Je voudrais, moi, quelque chose de plus intense, je jalouse la folie qui s’éclaire dans les yeux de Rimski quand il voit le chevreuil autant que cette façon que j’avais, en Guyane, de m’abîmer dans la lecture d’un livre comme dans la contemplation des arbres immenses de la forêt guyanaise.

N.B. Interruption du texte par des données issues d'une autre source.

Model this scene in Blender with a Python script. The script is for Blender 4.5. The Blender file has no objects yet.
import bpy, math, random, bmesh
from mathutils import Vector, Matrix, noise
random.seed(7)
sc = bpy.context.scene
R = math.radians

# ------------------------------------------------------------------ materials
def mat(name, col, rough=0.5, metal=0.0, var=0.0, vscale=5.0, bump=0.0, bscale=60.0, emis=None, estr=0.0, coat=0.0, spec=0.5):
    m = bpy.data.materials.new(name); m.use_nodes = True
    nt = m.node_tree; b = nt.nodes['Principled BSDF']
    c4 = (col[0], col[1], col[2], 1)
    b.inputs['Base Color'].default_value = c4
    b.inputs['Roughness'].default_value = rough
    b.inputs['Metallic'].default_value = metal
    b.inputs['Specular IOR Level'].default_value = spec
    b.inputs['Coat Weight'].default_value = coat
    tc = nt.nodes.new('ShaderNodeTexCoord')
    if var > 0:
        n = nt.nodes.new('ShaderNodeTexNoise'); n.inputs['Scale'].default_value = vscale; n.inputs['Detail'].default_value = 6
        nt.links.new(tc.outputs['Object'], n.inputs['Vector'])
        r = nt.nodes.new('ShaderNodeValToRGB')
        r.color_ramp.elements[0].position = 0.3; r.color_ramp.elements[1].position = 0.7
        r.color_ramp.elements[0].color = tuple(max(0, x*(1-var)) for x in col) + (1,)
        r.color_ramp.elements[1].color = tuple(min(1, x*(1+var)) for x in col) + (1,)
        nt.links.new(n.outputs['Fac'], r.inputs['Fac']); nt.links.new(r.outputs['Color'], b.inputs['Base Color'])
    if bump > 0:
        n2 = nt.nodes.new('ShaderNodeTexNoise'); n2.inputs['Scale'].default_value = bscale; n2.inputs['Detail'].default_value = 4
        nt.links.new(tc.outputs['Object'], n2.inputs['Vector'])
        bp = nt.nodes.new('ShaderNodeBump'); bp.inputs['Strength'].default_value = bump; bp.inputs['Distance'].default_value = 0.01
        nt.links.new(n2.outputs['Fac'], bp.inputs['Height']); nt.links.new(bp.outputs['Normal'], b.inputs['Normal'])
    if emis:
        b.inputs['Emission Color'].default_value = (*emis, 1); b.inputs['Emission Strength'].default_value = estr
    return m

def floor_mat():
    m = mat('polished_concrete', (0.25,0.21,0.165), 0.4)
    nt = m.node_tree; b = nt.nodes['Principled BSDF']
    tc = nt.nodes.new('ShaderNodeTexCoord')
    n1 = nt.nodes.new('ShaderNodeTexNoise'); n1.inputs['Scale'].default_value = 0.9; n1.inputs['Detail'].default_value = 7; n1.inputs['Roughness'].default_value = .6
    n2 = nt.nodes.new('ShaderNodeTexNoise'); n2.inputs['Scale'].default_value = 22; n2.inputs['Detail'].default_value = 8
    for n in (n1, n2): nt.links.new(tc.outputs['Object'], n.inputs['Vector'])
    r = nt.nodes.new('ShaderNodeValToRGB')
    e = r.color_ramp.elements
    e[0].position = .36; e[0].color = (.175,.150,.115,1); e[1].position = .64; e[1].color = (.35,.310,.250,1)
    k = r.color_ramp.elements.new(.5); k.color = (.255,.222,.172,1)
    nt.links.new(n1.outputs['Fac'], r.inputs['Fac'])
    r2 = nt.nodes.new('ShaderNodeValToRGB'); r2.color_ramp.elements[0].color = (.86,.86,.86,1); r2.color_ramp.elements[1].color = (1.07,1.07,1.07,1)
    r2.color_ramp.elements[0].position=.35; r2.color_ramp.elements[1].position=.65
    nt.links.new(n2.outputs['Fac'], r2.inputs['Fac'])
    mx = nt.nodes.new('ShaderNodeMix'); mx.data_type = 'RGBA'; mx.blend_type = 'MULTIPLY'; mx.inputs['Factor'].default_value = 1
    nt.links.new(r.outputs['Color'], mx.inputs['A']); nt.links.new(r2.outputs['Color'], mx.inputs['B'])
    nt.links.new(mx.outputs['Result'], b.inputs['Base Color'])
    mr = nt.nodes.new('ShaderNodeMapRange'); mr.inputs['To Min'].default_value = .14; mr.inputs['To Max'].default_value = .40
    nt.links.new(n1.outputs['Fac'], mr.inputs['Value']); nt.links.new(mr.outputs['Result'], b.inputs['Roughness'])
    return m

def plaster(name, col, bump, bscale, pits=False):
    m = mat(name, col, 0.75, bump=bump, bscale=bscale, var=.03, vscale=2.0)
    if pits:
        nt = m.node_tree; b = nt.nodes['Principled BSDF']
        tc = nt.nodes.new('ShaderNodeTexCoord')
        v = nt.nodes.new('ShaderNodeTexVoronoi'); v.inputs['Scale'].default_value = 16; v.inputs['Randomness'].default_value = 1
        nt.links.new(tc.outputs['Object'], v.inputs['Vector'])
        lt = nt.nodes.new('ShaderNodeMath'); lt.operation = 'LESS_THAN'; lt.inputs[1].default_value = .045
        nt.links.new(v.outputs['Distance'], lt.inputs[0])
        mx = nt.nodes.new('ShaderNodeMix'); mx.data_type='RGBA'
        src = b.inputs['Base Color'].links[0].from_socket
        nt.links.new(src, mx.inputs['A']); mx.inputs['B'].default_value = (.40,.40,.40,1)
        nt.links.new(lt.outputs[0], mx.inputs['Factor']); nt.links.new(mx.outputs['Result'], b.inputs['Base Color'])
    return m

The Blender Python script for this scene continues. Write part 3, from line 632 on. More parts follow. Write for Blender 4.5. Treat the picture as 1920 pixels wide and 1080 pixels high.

Je me dis alors, bien à tort, qu’il faudrait aller voir ailleurs, voyager de nouveau en Amazonie, dans le désert, en Écosse, que sais-je, car me remontent en tête des images d’escapades plus ou moins lointaines qui sont toujours, puisqu’elles sont restées en mémoire, les moments saillants du voyage, et font oublier que la trame de celui-ci est tout autant mitée de moments neutres et de grandes plages sans exaltation ni rien de vraiment remarquable que la présente promenade…

Le petit plaisir banal de la balade d’aujourd’hui apparaîtra, je le sais bien, un jour ou l’autre, comme un bonheur inaccessible.

Je me le dis, je me le répète et, soudain, le sentier un peu flou du présent regagne en netteté, en contraste, en vérité, en force – juste à l’instant où l’on débouche sur la partie la plus froide du chemin, là où les grandes méduses de glace sont encore intactes, où les stalactites qui pendent des rochers dessinent encore des draperies de grottes, avec à main gauche la statue de l’hiver finissant sur son socle de rêve ; ainsi puis-je rentrer victorieux, avec le sentiment d’être parvenu, même au prix d’un effort et de façon fugace, à réconcilier la lecture du livre et la lecture du monde.